Friday, 4 July 2014

Locked Out!

No… not out of the boat!  After completing both the Delph and Stourbridge flights of locks (total 24) we’re both slightly pooped….

Actually we didn’t start cruising until just on 11.00am because we made a trip by foot to the nearby Merry Hill retail park.  It looks to be a combination of old and new complexes with the more modern being constructed and owned by Westfields.  Damned Aussie developers… can’t get away from them!  The Delph flight of 8 locks arrived very shortly after we untied the ropes.  Jan locked Waiouru down and in between I went forward to set up the next lock.  With our luck every lock was against us.

Delph Locks

The flight looked as if it might be low on water so we carefully managed the locks to ensure little was wasted on the way down. 

On reaching Leys Junction we turned left and moored on the lock landing to have a late lunch.  The top lock was empty and immediately we suspected all the locks would again be against us.

Looking back with the Fens Branch to the left and the Stourbridge Canal to the right

Our lucky day arrived when I went forward to fill the top lock only to see a boat coming up in the lock below. Hurrah….. all the locks will be full!  Spoke too soon.  The locks on the Stourbridge flight leak BADLY.  Despite the boat coming up we found all the locks had leaked until they were empty.

At Lock 3 Jan noticed the pub on the towpath side.  Well it’s more likely she noticed the man with the rather attractive looking cold beer sitting on the bench table outside the pub.

No time to think of that….. there’s another 13 locks to be done!  At lock 9 we picked up an unofficial helper complete with his own windlass and handcuff key.  John told Jan he has applied to be a CRT volunteer lock keeper and is waiting to hear if he has been accepted.  He certainly knew the peculiarities of the individual locks in the flight.

At Lock 9 there were great views across the valley.  The adjacent cottage also looked interesting, along with the old bottle kiln.
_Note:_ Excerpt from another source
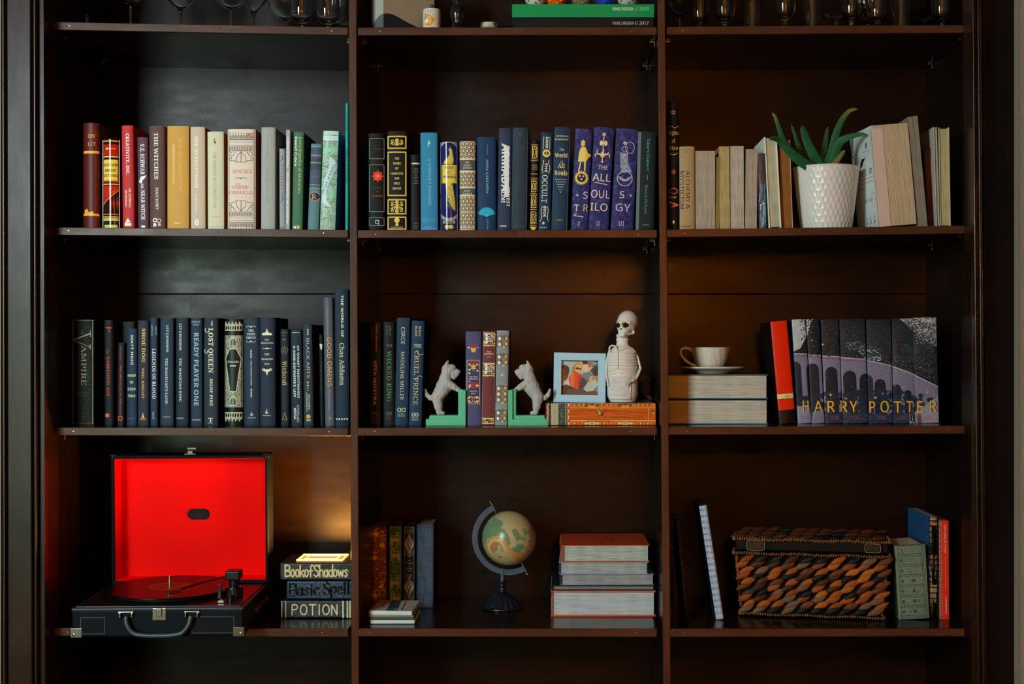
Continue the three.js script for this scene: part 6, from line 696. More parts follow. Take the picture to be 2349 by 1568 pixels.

Locks 9 & 10 weren’t a staircase but they are very close together.  The pound looks to be about 3 metres long.

Looking back with Waiouru now in lock 10.

There was a very attractive shop between locks 10 and 11.

An ice cream would have gone down rather swiftly at this point in the flight!  Below lock 11 there appears to be either a small boatyard or moorings.  I can’t say I’d like a mooring halfway in a flight of locks.

Moorings in the pound to the left of the large shed.  That brick kiln didn’t appear to be getting any closer.  It was at the next lock that I skinned my shin one one of those new square timber bollards.  Perhaps CRT could paint them white so they are more obvious <gets out popcorn and waits for boaters comments on timber bollards>. 

The brick kiln was actually in the next pound along with a boat carrying a very common name.

Sorry James & Doug… couldn’t help it!

Lock 15 had a great view across the valley.  There is a park to it’s right which appeared to be popular with the local residents.

Wordsley Junction is immediately after lock 16 (bottom of the flight).  We turned left onto the Stourbridge Town Arm and cruised to the end to top up the water tank and moor for the night.  We will return to Wordsley Junction tomorrow and then turn left towards the Staffs & Worcs Canal.